Monday 19 August 2013

The Girl in the Fireplace

It's not perfect, but there's something wonderful about The Girl in the Fireplace, Steven Moffat's second contribution to the new series. Like The Empty Child, the plot is fuelled by mystery, but the main joy of this episode is a series of incongruities: a fireplace on a spaceship, robots under the bed, a horse in space. Moffat presses these two distinct Doctor Who environments (the Future in Space, and Period Costume Drama) so closely together that characters can literally step from one to the other in a series of breathtaking juxtapositions that are a visual feast all by themselves. In fact the ship is just as beautiful as the palace, and that final shot that reveals all is positively sumptuous - and brilliant storytelling.
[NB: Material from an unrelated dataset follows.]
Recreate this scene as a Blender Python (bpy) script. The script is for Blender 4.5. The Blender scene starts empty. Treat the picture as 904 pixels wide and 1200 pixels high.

Then there's the humour. This made us all laugh out loud and it may be the cleverest, funniest story since City of Death. The cleverness is important - it makes it funnier. This isn't Mickey running into a wall (which was, admittedly, funny), but a series of great gags that develop from the setting. And then, finally, the superlative line with which the Doctor talks the clockwork robot to death: "Listen, I'm not winding you up..."

As well as laughs there are genuine scares. Although confused and bit half-arsed, the clockwork antagonists are definitely creepy, their squiffy logic leading them to disassemble their human crew. They're also responsible for the first great fright of the new series as one of them grasps at the Doctor from under the bed. Such a simple idea: put the monster under the bed, but it is executed so brilliantly that William jumped clean out of his seat.

And romance! Well, this is the nub of it, isn't it? It's a beautiful little love story, told in fast-forward as the Doctor races through Reinette's life. Really, it's so brief, but despite that it still manages to feel weighty, to matter. If it felt insubstantial, if it didn't convince, then this episode would never work - but instead we are left with the Doctor alone with his letter in the TARDIS, heart-broken: an incredibly poignant image.

Except, that, it doesn't make any sense. Compared with the episodes around it, The Girl in the Fireplace feels like a sidetrip into another universe, one where the Doctor isn't inexplicably mooning all over Rose, and she, in turn, is actually being nice to Mickey. Five minutes ago Rose was slagging off Sarah Jane and desperately hoping Mickey wouldn't tag along to play gooseberry. Now she watches on with apparent equanimity as her Time Lord crush abandons her to live in 18th century France with another man's mistress. There's a good reason for all this, of course, which is that RTD never rewrote Moffat's scripts. If anyone else had turned this in, you can be sure that Rose would have ended up being blisteringly jealous of the Doctor's attentions, and he would have to have visibly dealt with the idea that he was somehow two-timing Rose with Reinette. As it stands, Rose has a good episode. She and Mickey have some larks on the spaceship and get into to trouble; she gets a couple of good jokes and a lovely scene where she and Reinette come to understand each other. In other words, she behaves like a normal companion. It really suits her.

The unfortunate upshot of Moffat's licence is that The Girl in the Fireplace highlights how annoying and ridiculous the Doctor/Rose love affair is. Taste is subjective, of course, and I can understand that Rose might be a laugh to hang out with, but I just can't see her as the Doctor's ideal woman: Reinette, River, Romana, heck, even Cameca, or Nerys Hughes from Kinda, all seem like a much better match. Ah well, we'll get to Doomsday eventually.

Is there something repetitive about Moffat's scripts? Well, yes. The ticking trick in Reinette's room is the same trick we had twice in The Doctor Dances (the tape and the typewriter), and we'll get it again in Silence in the Library ("Then why are there five people in this room?") - but it's such a good trick: showing the audience everything and then making them realise they have misunderstood what they've been looking at. And, yes, the Doctor/Reinette relationship echoes those with Amy and River Song, but so what - you might as well complain that Terry Nation was obsessed with plagues, or authoritarianism.

But there are some dodgy moments. I'm not sure we'll see the Doctor creeping around young girl's bedrooms whilst they sleep ever again. And I hope we never get a repeat of the shocking scene where the Doctor returns drunk from a party. I don't mind him being drunk. I mind him pretending to be drunk for no good reason and then announcing he has suddenly got some magic juice to pour over the robot to stop it killing everybody. It feels like sleight of hand.

Still, overall, very good indeed. William felt able to give it a 10 and Chris managed a 9. Will felt sorry for Reinette ("If I was her, only seeing the Doctor occasionally, I would be very sad." I'll explain to him about 1989 to 2005). Chris said, "That was a great story. It had complicated ideas but they were told in a simple way." And then, the perspicacious so-and-so that he is, he added, "It was a bit weird that Rose didn't mind wasn't it?"